A conversa continuou, passou por mais alguns pormenores, deu mais algumas curvas ao sabor da deslocação da viatura, acelerou em mais algumas rectas. Tanto que lhe disse que com tanto (será outra anáfora…?) quadro negro já nem me apetecia ir trabalhar. O senhor vá lá à sua vida que também deve ter que fazer. Ainda é novo. Tem quê, 23, 24…? Posso deixá-los já aqui, do outro lado da rua. Claro que podia.


Já não estou zangado porque o metro hoje de manhã não funcionou. Perdi tempo e meia corrida. Ganhei em sabedoria de taxista. Porque é minha profunda convicção que não há melhor maneira de captar o sentimento popular, auscultar a opinião pública, captar aquela vox populi que tanto nos ensina, do que falar com um fogareiro. Enfim, ou isso ou ir ao barbeiro/cabeleireiro.

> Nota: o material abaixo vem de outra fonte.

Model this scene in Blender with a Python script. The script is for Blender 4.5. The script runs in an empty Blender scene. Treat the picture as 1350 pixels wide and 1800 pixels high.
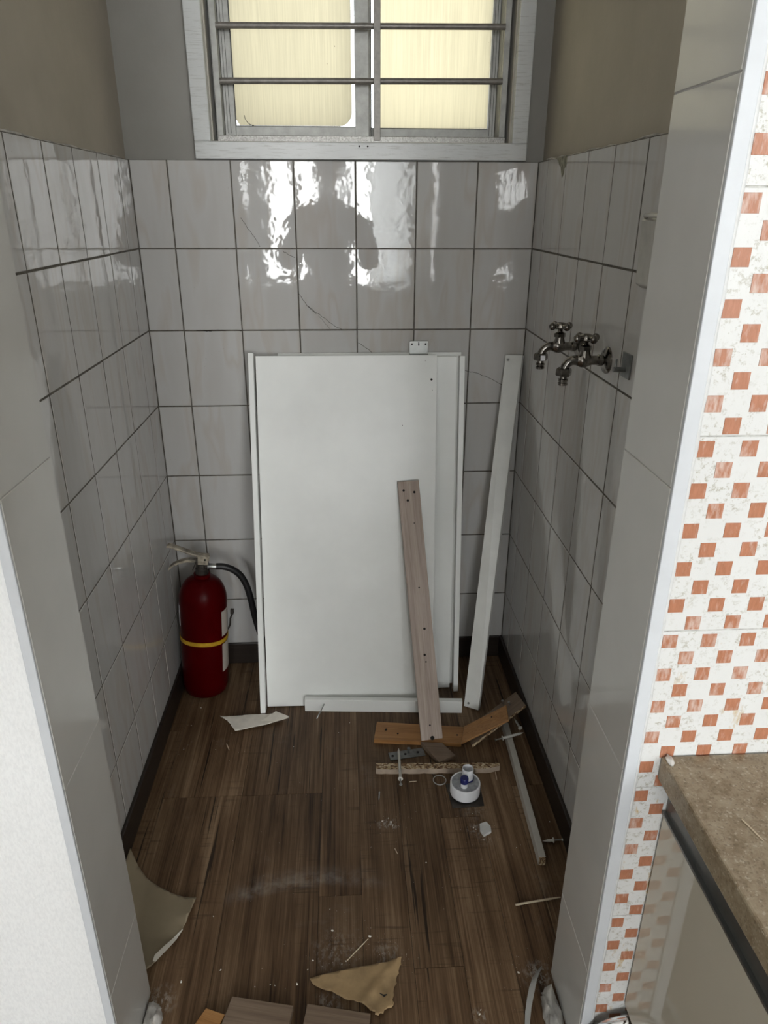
import bpy, bmesh, math, random
from mathutils import Vector, Matrix, noise as mnoise

random.seed(7)
SC = bpy.context.scene
COL = SC.collection

# ------------------------------------------------------------------ camera
CAM = Vector((0.50385, -1.92827, 1.32512))
cam_d = bpy.data.cameras.new('camera')
cam = bpy.data.objects.new('camera', cam_d)
COL.objects.link(cam)
R_ = Vector((0.99851017, -0.05447693, 0.00311371))
U_ = Vector((0.01841628, 0.39016872, 0.92055919))
F_ = Vector((0.05136411, 0.91913037, -0.3905907))
M = Matrix((R_, U_, -F_)).transposed().to_4x4()
M.translation = CAM
cam.matrix_world = M
cam_d.sensor_fit = 'HORIZONTAL'
cam_d.sensor_width = 36.0
cam_d.lens = 36.0 * 1262.63 / 1350.0
cam_d.clip_start = 0.01
SC.camera = cam

# ------------------------------------------------------------------ light
world = bpy.data.worlds.new('overcast_sky')
SC.world = world
world.use_nodes = True
bg = world.node_tree.nodes['Background']
bg.inputs[0].default_value = (0.93, 0.97, 1.0, 1)
bg.inputs[1].default_value = 5.5


def area(name, loc, rot, sx, sy, watts, col):
    l = bpy.data.lights.new(name, 'AREA')
    l.shape = 'RECTANGLE'
    l.size, l.size_y, l.energy, l.color = sx, sy, watts, col
    o = bpy.data.objects.new(name, l)
    o.location, o.rotation_euler = loc, rot
    COL.objects.link(o)
    return o


# daylight entering by the glazed balcony door behind the photographer; the second light beside it is added for brightness
area('balcony_daylight', (0.42, -5.11, 1.36), (math.radians(90), 0, 0), 1.40, 1.42, 152.0, (0.99, 1.0, 0.99))
area('added_side_light', (1.85, -5.11, 1.36), (math.radians(90), 0, 0), 1.0, 1.42, 70.0, (0.99, 1.0, 0.99))

SC.view_settings.view_transform = 'Standard'
SC.view_settings.look = 'None'
SC.view_settings.gamma = 1.0
SC.view_settings.use_curve_mapping = False
SC.view_settings.exposure = -0.33
SC.cycles.use_denoising = True
SC.cycles.caustics_refractive = False
SC.cycles.caustics_reflective = False
SC.cycles.max_bounces = 6
SC.cycles.diffuse_bounces = 4
SC.cycles.glossy_bounces = 3
SC.cycles.transmission_bounces = 4
SC.cycles.use_adaptive_sampling = True
SC.cycles.adaptive_threshold = 0.045

# ------------------------------------------------------------------ mesh helpers


class MB:
    def __init__(s):
        s.v, s.f, s.m = [], [], []

    def add(s, vs, fs, mi=0):
        b = len(s.v)
        s.v += [tuple(x) for x in vs]
        s.f += [tuple(i + b for i in f) for f in fs]
        s.m += [mi] * len(fs)
        return s

    def box(s, x0, x1, y0, y1, z0, z1, mi=0):
        vs = [(x, y, z) for z in (z0, z1) for y in (y0, y1) for x in (x0, x1)]
        return s.add(vs, [(0, 2, 3, 1), (4, 5, 7, 6), (0, 1, 5, 4), (2, 6, 7, 3), (0, 4, 6, 2), (1, 3, 7, 5)], mi)

    def hexa(s, bottom, top, mi=0):          # two quads of four points each
        return s.add(list(bottom) + list(top), [(3, 2, 1, 0), (4, 5, 6, 7), (0, 1, 5, 4), (1, 2, 6, 5), (2, 3, 7, 6), (3, 0, 4, 7)], mi)

    def slab(s, w, h, t, b):                 # tile: back at y=0, chamfered front at y=-t, centred on x,z
        def ring(a, c, y):
            return [(-a, y, -c), (a, y, -c), (a, y, c), (-a, y, c)]
        vs = ring(w / 2, h / 2, 0) + ring(w / 2, h / 2, -t + b) + ring(w / 2 - b, h / 2 - b, -t)
        fs = [(8, 9, 10, 11)]
        for k in (0, 4):
            for i in range(4):
                j = (i + 1) % 4
                fs.append((k + i, k + j, k + 4 + j, k + 4 + i))
        fs.append((3, 2, 1, 0))
        return s.add(vs, fs)

    def tube(s, pts, rad, n=12, cap=True, mi=0):
        pts = [Vector(p) for p in pts]
        if not isinstance(rad, (list, tuple)):
            rad = [rad] * len(pts)
        vs, fs = [], []
        t0 = (pts[1] - pts[0]).normalized()
        nx = t0.orthogonal().normalized()
        for i, p in enumerate(pts):
            t = (pts[min(i + 1, len(pts) - 1)] - pts[max(i - 1, 0)]).normalized()
            nx = (nx - t * nx.dot(t))
            nx = nx.normalized() if nx.length > 1e-6 else t.orthogonal().normalized()
            ny = t.cross(nx)
            for k in range(n):
                a = 2 * math.pi * k / n
                vs.append(p + (nx * math.cos(a) + ny * math.sin(a)) * rad[i])
        for i in range(len(pts) - 1):
            for k in range(n):
                j = (k + 1) % n
                fs.append((i * n + k, i * n + j, (i + 1) * n + j, (i + 1) * n + k))
        if cap:
            fs.append(tuple(range(n - 1, -1, -1)))
            fs.append(tuple((len(pts) - 1) * n + k for k in range(n)))
        return s.add(vs, fs, mi)

    def cyl(s, p0, p1, r, r1=None, n=16, mi=0):
        return s.tube([p0, p1], [r, r if r1 is None else r1], n, True, mi)

    def lathe(s, prof, n=40, o=(0, 0, 0), mi=0, axis='z', ring=False, open_=False):
        vs, fs = [], []
        for (r, z) in prof:
            for k in range(n):
                a = 2 * math.pi * k / n
                q = (r * math.cos(a), r * math.sin(a), z)
                if axis == 'x':
                    q = (z, r * math.cos(a), r * math.sin(a))
                vs.append((q[0] + o[0], q[1] + o[1], q[2] + o[2]))
        for i in range(len(prof) - 1):
            for k in range(n):
                j = (k + 1) % n
                fs.append((i * n + k, i * n + j, (i + 1) * n + j, (i + 1) * n + k))
        if ring:
            b = (len(prof) - 1) * n
            for k in range(n):
                j = (k + 1) % n
                fs.append((b + k, b + j, j, k))
            return s.add(vs, fs, mi)
        if open_:
            return s.add(vs, fs, mi)
        if prof[0][0] > 1e-5:
            fs.append(tuple(range(n - 1, -1, -1)))
        if prof[-1][0] > 1e-5:
            fs.append(tuple((len(prof) - 1) * n + k for k in range(n)))
        return s.add(vs, fs, mi)

    def ball(s, c, r, n=12, m=8, sq=(1, 1, 1), mi=0):
        prof = [(math.sin(math.pi * i / m), -math.cos(math.pi * i / m)) for i in range(m + 1)]
        vs, fs = [], []
        for (pr, pz) in prof:
            for k in range(n):
                a = 2 * math.pi * k / n
                vs.append((c[0] + r * sq[0] * pr * math.cos(a), c[1] + r * sq[1] * pr * math.sin(a), c[2] + r * sq[2] * pz))
        for i in range(m):
            for k in range(n):
                j = (k + 1) % n
                fs.append((i * n + k, i * n + j, (i + 1) * n + j, (i + 1) * n + k))
        return s.add(vs, fs, mi)

    def prism(s, pts, z0, z1, mi=0):         # outline in x,y pulled up in z
        n = len(pts)
        vs = [(p[0], p[1], z0) for p in pts] + [(p[0], p[1], z1) for p in pts]
        fs = [tuple(range(n - 1, -1, -1)), tuple(range(n, 2 * n))]
        for i in range(n):
            j = (i + 1) % n
            fs.append((i, j, n + j, n + i))
        return s.add(vs, fs, mi)

    def mesh(s, name, smooth=None):
        me = bpy.data.meshes.new(name)
        me.from_pydata(s.v, [], s.f)
        for p, i in zip(me.polygons, s.m):
            p.material_index = i
        bm = bmesh.new()
        bm.from_mesh(me)
        bmesh.ops.remove_doubles(bm, verts=bm.verts, dist=1e-6)
        bmesh.ops.recalc_face_normals(bm, faces=bm.faces)
        if smooth is not None:
            for f in bm.faces:
                f.smooth = True
            for e in bm.edges:
                if len(e.link_faces) == 2 and e.calc_face_angle(0) > math.radians(smooth):
                    e.smooth = False
        bm.to_mesh(me)
        bm.free()
        return me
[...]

Este último binómio para outra altura.

terça-feira, setembro 06, 2005

- Se te disser que é a única coisa que há a fazer, acreditas em mim?
- Não sei… talvez.
- E se te disser que não é, também acreditas?
- É possível.

segunda-feira, setembro 05, 2005

O homem está de pé - encostado ao caixote metálico onde colocam os outdoors. Costuma estar de fato e gravata. Velhos, já foram moda noutros tempos; agora estão em consonância com os seus cinquenta e tais. Hoje veste uma camisa desportiva, umas calças banais. Assim como os sapatos. Os mesmos óculos castanhos. O cabelo grisalho. Barriga.

Fuma. Está sempre a fumar. Abre e fecha os olhos lentamente, pausadamente. Prazenteiramente. Ainda não são oito da manhã e ele suga intensamente a ponta do cigarro. Como se estivesse debaixo de água e o tubo comunicasse com o ar repleto do oxigénio que necessitaria.

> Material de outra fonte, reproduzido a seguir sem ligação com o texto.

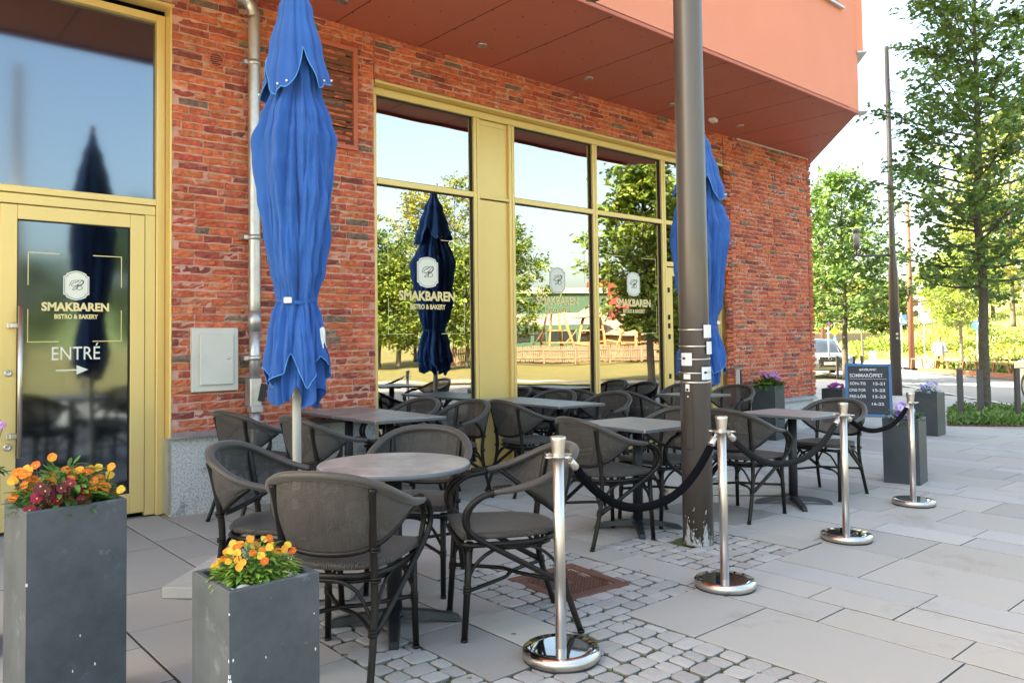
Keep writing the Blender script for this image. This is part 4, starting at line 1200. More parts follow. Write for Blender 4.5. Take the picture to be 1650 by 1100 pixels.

Depois tosse. Tosse alto. Uma tosse feia. Uma tosse doente. Uma tosse de quem fuma há muito tempo. Uma tosse de quem fuma todos os dias no apeadeiro enquanto o comboio não vem, antes das oito da manhã. O barulho é desagradável. No Inverno quando o frio também contribui para o debilitar, perde alguns minutos até conseguir repor-se.

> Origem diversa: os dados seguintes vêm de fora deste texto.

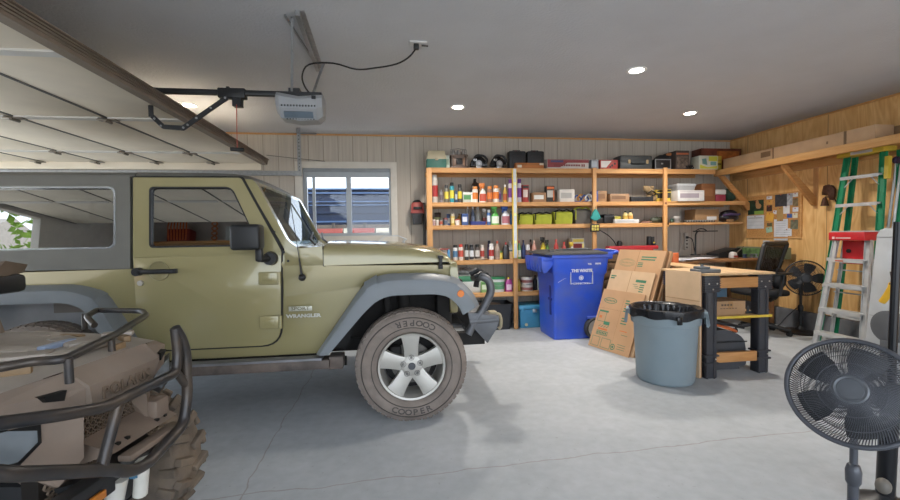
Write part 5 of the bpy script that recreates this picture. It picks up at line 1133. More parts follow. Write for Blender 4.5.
R = it_root('equipment_case', 'wide dark grey equipment case with two tan latches', 'case', onY(633, 162, 5.95).x, 5.97, SZ[0]+.001)
t = MB(); t.box(-.25, .25, -.11, .11, 0, .10, bev=.015).box(-.25, .25, -.11, .11, .102, .20, bev=.02).box(-.245, .245, -.105, .105, .08, .12); B(t, 'shell', P('3a3f41', .5), R)
t = MB(); t.box(-.13, -.095, -.118, -.105, .08, .135, bev=.003).box(.15, .185, -.118, -.105, .08, .135, bev=.003); B(t, 'latch', 'a08a62', R)
t = MB(); t.tube([(-.08, -.11, .09), (-.08, -.13, .075), (.12, -.13, .075), (.12, -.11, .09)], .008, 6); B(t, 'handle', '1d1e20', R)
R = it_root('black_bag', 'lumpy black bag behind the small silver-edged case on the top shelf', 'bag', onY(662, 158, 6.1).x, 6.10, SZ[0]+.001)
t = MB(); t.sphere((.0, 0, .12), .15, (1.0, .7, .9)).sphere((.08, 0, .19), .09).sphere((-.09, 0, .10), .09); B(t, 'bag', P('232325', .7), R)
t = MB(); t.sphere((.08, -.07, .25), .03, (2, 1, .8)); B(t, 'orange_tag', 'b8703a', R)
R = it_root('flight_case', 'small black case with silver edges on the top shelf', 'case', onY(661.5, 163, 5.88).x, 5.90, SZ[0]+.001)
t = MB(); t.box(-.125, .125, -.055, .055, 0, .145, bev=.004); B(t, 'panel', '1d1d1f', R)
t = MB(); t.ring(rect(-.127, .127, 0, .147), rect(-.112, .112, .014, .132), 'Y', -.058, -.05).box(-.03, .0, -.06, -.05, .07, .09); B(t, 'silver_edge', P('9a9da0', .3, .7), R)
R = it_root('printed_carton', 'tall dark carton with orange and red print on the top shelf', 'box', onY(679, 158, 5.98).x, 5.99, SZ[0]+.001)
t = MB(); t.box(-.105, .105, -.09, .09, 0, .285, bev=.003); b_ = B(t, 'carton', '4a3f3b', R)
t = MB(); t.box(-.10, .10, -.092, -.089, .225, .25); B(t, 'orange_stripe', 'b9603a', b_)
t = MB(); t.box(-.09, .09, -.092, -.089, .03, .2); B(t, 'picture', mat('carton_picture', '5d5148', .6, var=.6, scale=22), b_)
R = it_root('tangled_cable', 'small tangle of black cable on the top shelf beside the yellow carton', 'cable', onY(690, 165, 5.88).x, 5.90, SZ[0]+.02)
t = MB(); t.tube([(.05*math.cos(a*1.3), .03*math.sin(a), .02+.025*math.sin(a*2.1)) for a in [.35*k for k in range(50)]], .008, 6); B(t, 'cable', '1b1b1c', R)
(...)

As senhoras afastam a cara. Os senhores não param ao pé dele enquanto esperam, preferem ir esperar mais longe. Só está acompanhado quando, por vezes, aquela que presumo ser sua mulher também espera o comboio. E claro, enquanto está de pé naquele apeadeiro descoberto, com bancos metálicos e outdoors coloridos, também fuma para passar o tempo. Enquanto espera.

Levanto os olhos do meu livro. O livro que leio enquanto espero o comboio que há-de vir não tarda porque são quase oito da manhã e o comboio chega sempre antes das oito da manhã, a não ser que haja uma avaria. Levanto os olhos porque os oiço a tossir e a tosse deles mata a minha concentração e eu não consigo passar da mesma linha e nada do que leio está a fazer sentido.

Levanto os olhos e vejo-os tossir, arqueiam o corpo e levam a mão ao peito, franzem a cara com a força com que o peito se comprime. Quase juraria que vejo um esgar de dor naquelas caras quando, de repente, já não é a tosse deles que oiço, é a campainha da estação que toca porque o comboio que chega antes das oito da manhã está finalmente a chegar à estação.

Os cigarros estão agora no chão, esborrachados por pés certeiros. Ainda largam um fio de fumo que sobe, ondulante em direcção à cobertura metálica que protege da chuva. Pego no meu livro aberto, o meu livro que não conseguia ler porque ouvia tossir insistentemente, e dirijo-me à porta do comboio que chegou mesmo a horas, antes das oito da manhã e olho para eles que agora já não fumam porque não se fuma nos transportes públicos e não consigo evitar pensar:

Porque esperam?

domingo, setembro 04, 2005

Disse que ia com ele ao fim do mundo - Até onde fosse preciso. Mas desde que não fosse muito longe e estivesse em casa a horas de jantar.

sexta-feira, setembro 02, 2005

Há quem ache – que só podemos falar do que realmente existe ou aconteceu. Como se a imaginação não fosse mais do que ela própria: imaginação.

quinta-feira, setembro 01, 2005

Baixo, grosseiro, nojento, corrupto, interesseiro, politiqueiro, afronta, ultraje, insultuoso – Tudo palavras que ocorrem quando vejo as operações de charme dos candidatos à Praça do Município a passearem-se pelo Estádio da Luz de águia no braço.